No money is ever created. There is no growth. This is what real fancy academic
types call a "zero-sum gain." Basically, it means that net-net, there is
no wealth created, thus "zero-sum." In order for you to win, someone has
to lose an amount EXACTLY equal to the amount you win. That is why for every
dollar you "put up," you can only expect to get that one dollar back, no
more, no less.
CONCLUSION: Speculative markets are "zero-sum gains" markets and as such,
no wealth is ever created, just moved from one hand to the other. Therefore,
for each dollar used to speculate, that dollar and only that dollar can be
returned.
Now. . .
3) Investing---For every dollar that you invest, you fully expect to get
MORE than that one dollar back. Why? Well. . . that gets a little hairy,
but I'll try and explain. The first and easiest reason to understand is
historical performance. The stock market over a long enough period of time,
has always gone up. The real question is "WHY." To answer that we must make
an assumption. We must, as difficult as it is to do, assume that people are,
on the whole, . . . er. . . uh. . . RATIONAL. As inefficient as the markets
may seem to be, we must assume that in the long run, the numbers always win
out and that all available information is factored into decisions about stock
prices. (Sometimes, judging by my portfolio, it takes a VERY long time!!!)
So, people as a whole are rational. We must also assume that people, by their
very nature, are CONSUMERS. Why do you get up and go to work in the morning?
Because you need a new set of golf clubs, or sneaks for the kids, or a leather
coat to go with that leather skirt, or to pay rent, and mortgages, etc. But,
we work so that we may consume, in some form. What are you doing when you
invest? In effect, you are "delaying" your consumption. Why would rational
human beings delay their consumption? The only reason to do this is because
the result of investing is a positive return on your money. Otherwise, if
the returns were not positive, people would not invest. Well, you may ask?
Why do people gamble? Are they irrational? To which I reply "As a people,
we do not gamble, but we do invest." There is also an entertainment "value"
associated with gambling that I haven't talked about.

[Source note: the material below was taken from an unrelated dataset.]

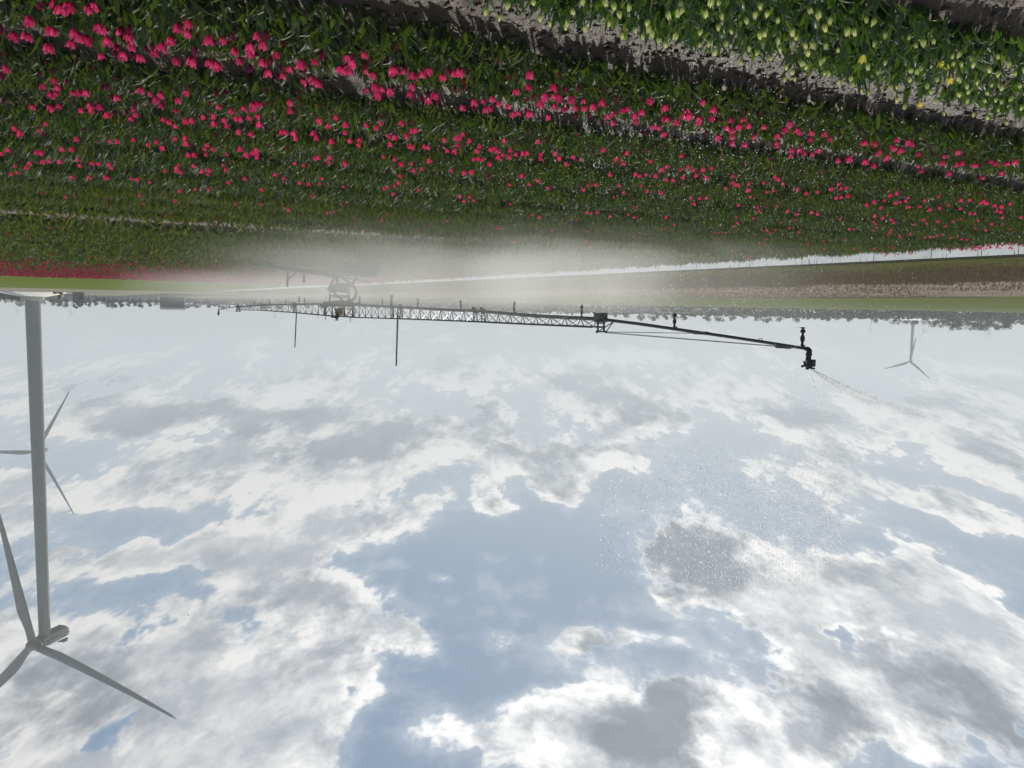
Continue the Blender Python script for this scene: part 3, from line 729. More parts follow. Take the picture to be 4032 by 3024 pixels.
for yy in (3.8, 4.6, 5.4): b.tube((-1.3, yy, HH + 1.5), (-1.3, yy, HH + 2.5), .035)
b.tube((-1.3, 3.8, HH + 2.6), (-1.3, 5.7, HH + 2.6), .035)
link('railing', b.mesh('railing', M['steel']), nac)
b = MB(); b.lathe([(9.2, 0), (8.6, .35), (3.9, 1.35), (3.9, 1.4)], n=48)
link('foundation_slab', b.mesh('foundation_slab', M['concrete']), big)
b = MB(); b.lathe([(3.15, 1.3), (3.15, 2.45), (3.0, 2.5)], n=40)
link('plinth', b.mesh('plinth', M['concrete2']), big)

hub2 = at(145, 1780, 540)
T2 = turbine_meshes(float(hub2[2]), 48.5, M['white_paint'], 2.0, 1.4, .8)
put_turbine(T2, hub2, 0.0, 90, float(hub2[2]), 'second wind turbine half hidden behind the tower of the huge one')
hub3 = at(3583, 1424, 1000)
T3 = turbine_meshes(float(hub3[2]), 31.0, M['white_far'], 2.0, 1.2, .8)
put_turbine(T3, hub3, math.radians(36), 70, float(hub3[2]), 'lone grey wind turbine rising from the hazy trees behind the tip of the boom', None, 3.6)
TF = turbine_meshes(80.0, 42.0, M['white_far'], 2.0, 1.3)
for x, y, sc, ph, lab in ((1080, 1248, 40, 62, 'tiny faint wind turbine just above the thin end of the boom'), (1248, 1251, 42, 64, 'small pale wind turbine above the boom beside the yellow motor'),
                          (65, 1228, 40, 20, 'very faint wind turbine at the edge beside the huge tower'), (277, 1235, 42, 95, 'faint wind turbine over the grey transformer shed'),
                          (3425, 1298, 46, 70, 'small hazy wind turbine left of the lone grey one'), (3638, 1306, 46, 33, 'small hazy wind turbine beside the mast of the lone grey one'),
                          (3891, 1314, 46, 80, 'small hazy wind turbine in the gap of the big far trees'), (2792, 1270, 36, 45, 'barely visible wind turbine under the plain pipe end of the boom')):
    hz = 1208 - .0188 * (2016 - x)
    Y = 3226 * 80 / max(20, (y - hz))
    Y = min(Y, 2200)
    h = at(x, y, Y); k_ = (h[2]) / 80.0
    put_turbine(TF, h, math.radians(20 + ph), ph, 80.0, lab, 'far wind turbines on the horizon', 4.5, k_)

# ------------------------------------------------------------------ trees
def tree_parts(seed, H, W, mat, nq, low=.12, spread=1.0):
    g = np.random.default_rng(seed)
    b = MB(); pts_ = [(0, 0, 0)]
    for u in (.25, .5, .75, .95): pts_.append((g.normal(0, .02 * H), g.normal(0, .02 * H), u * H))
    b.path(pts_, [H * .022, H * .018, H * .013, H * .008, H * .003], 7)
    for k in range(7):
        a = g.uniform(0, 2 * PI); u = g.uniform(.2, .7); l = W * g.uniform(.5, .9)
        p0 = (0, 0, u * H); p1 = (math.cos(a) * l * .5, math.sin(a) * l * .5, u * H + l * .4); p2 = (math.cos(a) * l * .9, math.sin(a) * l * .9, min(H * .95, u * H + l * .95))
        b.path([p0, p1, p2], [H * .008, H * .005, H * .002], 5)
    tr = b.mesh('trunk', M['bark'])
    nl = 14; C = np.stack([g.normal(0, .36 * W, nl), g.normal(0, .36 * W, nl), g.uniform(low + .12, .88, nl) * H], -1)
    C[:, :2] *= (1.05 - .75 * np.abs(C[:, 2:] / H - .5))
    R = g.uniform(.16, .30, nl) * W * spread * 1.5
    i = g.integers(0, nl, nq); d = g.normal(0, 1, (nq, 3)); d /= np.linalg.norm(d, axis=1)[:, None]
    P = C[i] + d * (R[i] * g.random(nq) ** .45)[:, None]
    P[:, 2] = np.clip(P[:, 2], low * H, H)
    sz = g.uniform(.02, .048, nq) * H
    u_ = g.normal(0, 1, (nq, 3)); u_ /= np.linalg.norm(u_, axis=1)[:, None]
    v_ = np.cross(u_, g.normal(0, 1, (nq, 3))); v_ /= np.linalg.norm(v_, axis=1)[:, None]
    u_ = u_ * sz[:, None]; v_ = v_ * (sz * .7)[:, None]
    V = np.stack([P - u_, P - v_ * .8, P + u_, P + v_ * .8], 1).reshape(-1, 3)
    Fc = np.arange(nq * 4).reshape(-1, 4)
    return tr, np_mesh('crown', V, Fc, [mat], False)
TREES = [tree_parts(100 + i, 10, 3.6 + .5 * (i % 3), M['crown'], 800, .10, 1.05) for i in range(6)]
DARK = [tree_parts(200 + i, 10, 3.0, M['crown_dark'], 1100, .08, 1.2) for i in range(2)]
SPARSE = [tree_parts(300 + i, 10, 3.0, M['crown'], 800, .18, 1.15) for i in range(4)]
def tree(x, ytop, Y, kinds, label, group=None, wide=1.0, z=0.0):
    P = at(x, ytop, Y); h = P[2] - z
    root = empty('tree', (P[0], P[1], z), random.uniform(0, 6.28))
    k = h / 10; root.scale = (k * wide, k * wide, k)
    tag(root, label, 'tree', group)
    tr, cr = random.choice(kinds)
    link('trunk', tr, root); link('crown', cr, root)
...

CONCLUSION: For every dollar that you invest, you fully expect to get more
than that dollar back because 1) Historical performance dictates it, and
2) we as rational people would not invest with the magnitude that we do unless
a positive return was realized.
BOTTOM LINE? Your money and your hard work are too valuable to waste with
gambling and speculating. Invest your money in the stock market. This Fool
believes that with a little hard work, a little common sense, and a whole
lot of Foolishness, you can not only get more than that dollar, but you can
feel comfortable and confident about it at the same time!! Fool on !!!